Oh did you think this story was over? Nope. Got up wednesday morning to find a few urgent sounding messages on my Qualcomm (on-board trucker computer thingy).
This next part is going to require a little explanation. You know potato chips that come in plastic bags? Ok, so you know that, besides potato chips, there’s a bunch of air sealed inside those bags, right? Right. So what happens when you take said bag of chips up in an airplane or even up into the mountains? Less atmospheric pressure, the air inside the bag expands, and POP! Your sealed bag of potato chips is no longer sealed.
Well, it turns out that I was hauling about 10,000 lbs of potato chips and/or other assorted snacks similarly sealed baggies. And since the manufacturers of these goodies know about this relationship between altitude and potato chip bags, they have given instructions to someone at my trucking companies home office regarding which routes any trucks carrying their product should take – i.e. no routes involving mountain passes.
This being done they saw no need to include this info on any of their paperwork or have anyone mention this fact to drivers picking up these loads.

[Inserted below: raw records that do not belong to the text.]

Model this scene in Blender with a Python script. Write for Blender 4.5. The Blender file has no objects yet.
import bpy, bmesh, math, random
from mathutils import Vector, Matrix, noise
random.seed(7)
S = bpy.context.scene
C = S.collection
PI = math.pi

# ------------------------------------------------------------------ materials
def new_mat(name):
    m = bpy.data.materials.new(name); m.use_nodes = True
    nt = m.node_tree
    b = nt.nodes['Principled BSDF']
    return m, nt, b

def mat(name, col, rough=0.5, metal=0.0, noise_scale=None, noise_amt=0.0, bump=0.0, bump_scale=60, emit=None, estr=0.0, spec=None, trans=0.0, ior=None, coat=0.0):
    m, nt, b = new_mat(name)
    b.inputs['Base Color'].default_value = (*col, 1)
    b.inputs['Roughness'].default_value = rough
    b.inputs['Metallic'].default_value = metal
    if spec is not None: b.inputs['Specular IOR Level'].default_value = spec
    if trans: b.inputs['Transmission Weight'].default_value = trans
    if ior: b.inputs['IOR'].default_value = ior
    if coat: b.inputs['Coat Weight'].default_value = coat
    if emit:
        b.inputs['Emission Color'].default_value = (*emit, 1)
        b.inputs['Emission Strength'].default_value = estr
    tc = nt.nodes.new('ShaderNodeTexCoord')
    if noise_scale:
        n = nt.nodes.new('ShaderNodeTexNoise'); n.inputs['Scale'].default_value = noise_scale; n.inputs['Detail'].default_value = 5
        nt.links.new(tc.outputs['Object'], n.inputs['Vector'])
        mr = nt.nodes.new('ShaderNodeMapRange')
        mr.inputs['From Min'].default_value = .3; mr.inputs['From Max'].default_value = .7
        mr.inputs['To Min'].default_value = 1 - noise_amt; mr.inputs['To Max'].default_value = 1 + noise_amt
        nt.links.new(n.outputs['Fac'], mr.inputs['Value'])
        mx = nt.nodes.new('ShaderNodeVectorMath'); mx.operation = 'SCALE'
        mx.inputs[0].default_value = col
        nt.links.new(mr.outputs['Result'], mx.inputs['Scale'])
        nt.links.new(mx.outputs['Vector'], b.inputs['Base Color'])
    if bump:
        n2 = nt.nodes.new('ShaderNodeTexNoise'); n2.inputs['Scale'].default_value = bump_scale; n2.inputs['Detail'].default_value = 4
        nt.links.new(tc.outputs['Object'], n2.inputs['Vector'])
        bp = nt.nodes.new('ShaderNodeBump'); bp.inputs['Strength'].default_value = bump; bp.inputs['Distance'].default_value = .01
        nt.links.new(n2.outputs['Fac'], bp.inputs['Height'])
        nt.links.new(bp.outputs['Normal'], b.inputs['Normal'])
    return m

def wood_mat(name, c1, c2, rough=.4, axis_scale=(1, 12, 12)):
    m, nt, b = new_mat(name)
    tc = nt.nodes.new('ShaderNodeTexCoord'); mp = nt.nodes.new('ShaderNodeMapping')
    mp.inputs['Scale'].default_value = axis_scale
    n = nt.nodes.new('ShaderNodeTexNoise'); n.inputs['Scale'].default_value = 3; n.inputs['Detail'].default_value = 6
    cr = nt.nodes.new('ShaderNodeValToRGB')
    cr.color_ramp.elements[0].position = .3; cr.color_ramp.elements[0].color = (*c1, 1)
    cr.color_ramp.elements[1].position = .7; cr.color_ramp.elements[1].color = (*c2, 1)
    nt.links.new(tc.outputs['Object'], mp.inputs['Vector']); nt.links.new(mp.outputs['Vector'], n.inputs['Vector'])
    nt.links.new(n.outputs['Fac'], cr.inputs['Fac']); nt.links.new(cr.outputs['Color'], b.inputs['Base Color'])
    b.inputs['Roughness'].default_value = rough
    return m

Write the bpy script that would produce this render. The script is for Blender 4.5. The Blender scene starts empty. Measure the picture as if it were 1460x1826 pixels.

It must be said at this point that the information was actually passed along in a round about sort of way so that it made it into the load notes at the very bottom of the somewhat lengthy dispatch form that gets sent to dispatchers and drivers when the load is assigned. In this case however, two dispatchers and one driver (me) failed to scan all the way to the bottom and read through these notes. The result was that my dispatcher gave me a route (which I dutifully followed) straight south towards the beautiful heights of Northern California which include such breath taking vistas as Mount Shasta and other peaks. Only on Wednesday morning, the morning after I had proceded 200 plus miles down this route did she catch the mistake. Thus the urgent Wednesday morning messages.
The upshot was that I had to turn around and retrace my path 200 plus miles back up the road in order to avoid any potato chip bag popping mountain passes.
Then, once we both started looking more closely at the details of this load, some other things came to light, namely the destination. The dispatch info said this load was destined for Sacramento. The paperwork in my hand said Colton. These are not the same place. Not even close. Well, ok same state, but California is kind of a big state. Anyways this was about the time they said I should just take it to the yard in Salem and drop it for another truck to relay. Then they changed their minds becausr the next load they wanted me to pickup was in Portland and bound for Washington and there wasnt time for me to go all the way to Salem and then back up to Portland, so to speed things along they said just swap loads in Portland.
At this point I should express how grateful I am that I am a driver and not in the planning and logistics department.
Anyhow, the new load wasn’t in Portland when I got there. It was still in Salem. So after informing my dispatcher that thus load too was now beyond my powers to deliver on time, I was instructed to head to Salem and again, do my best. Of coarse once here in Salem there was some confusing discussion about breaks and hours of service – again not something I am going to even try to explain here – which ultimately resulted in me calling it a day and resolving to continue doing my best tomorrow. Meanwhile I feel very satisfied that despite all the twists and turns, I’ve done a good days work. I did make some good mileage, even if it was sort of in the wrong direction, and I communicated pretty well with my dispatcher. I think we make a good team. So all in all I’m having a good time. I’m very happy with my job. It’s nice to work for an employer who, when all is said and done, asks only that I stay safe, stay legal, and as for the rest, do the best that I can; and you know what? I always do.